Noble, who also appears in the video reading a rather harsh reader attack, said the staffers participated voluntarily. In her words, “When you’re reading reactions to your own work it’s, in a sense, a personal experience. So we wanted to make sure people were comfortable doing it in a public video. Once we had the people who were willing and interested to do it, we made sure they were reading comments from their own work and that what they were reading was appropriate and really spoke to something substantive that the viewer would find entertaining.
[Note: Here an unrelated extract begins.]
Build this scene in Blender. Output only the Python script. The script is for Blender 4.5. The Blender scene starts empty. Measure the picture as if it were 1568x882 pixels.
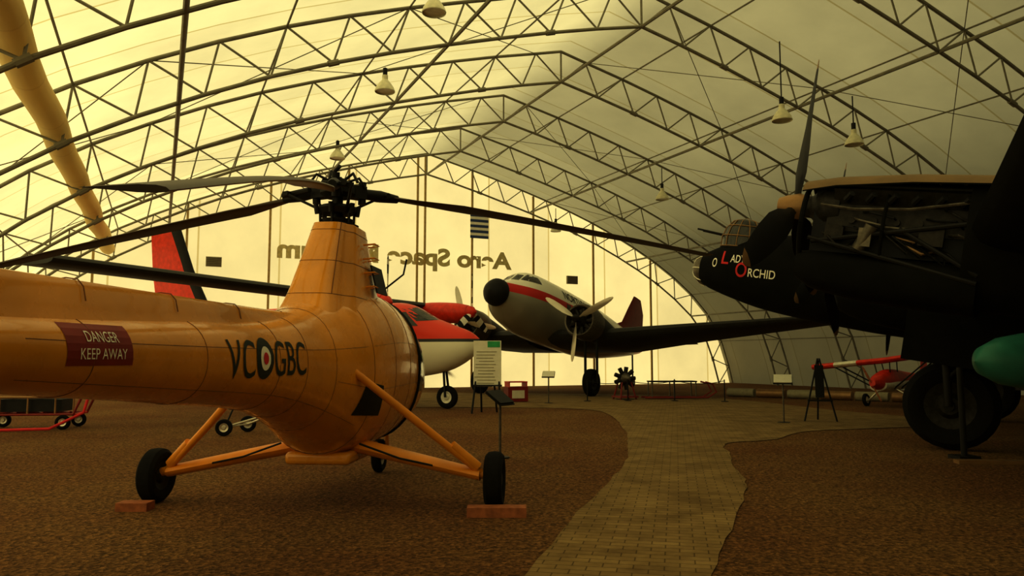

We wanted it to be more than ‘Hey nice article’ or ‘Hey bad article.’ We wanted there to be something to it.”
According to Noble, this latest vid is part of a larger push by the Daily to adopt what she calls “a multimedia approach to opinionated content.” One example is a new video series called “Visual Viewpoints.”
As she explained that series to me:
“It’s been really focused on showing student voices and as many different views and as many different people as possible in a more organic format than writing. … Two videos have been run so far, one that I produced on gender equality and one another videographer produced on reactions to the Chapel Hill shooting. … [With reader-generated written content in the past] we weren’t necessarily getting the perspectives of the average student or random person in the library. When I shot my video, for example, I literally went to different spots on campus and asked students if they were interested in being in a video and sharing thoughts on the issue. … We’re trying to figure out how we can use video and different multimedia platforms to bring a new dimension to what we’re doing with the paper.”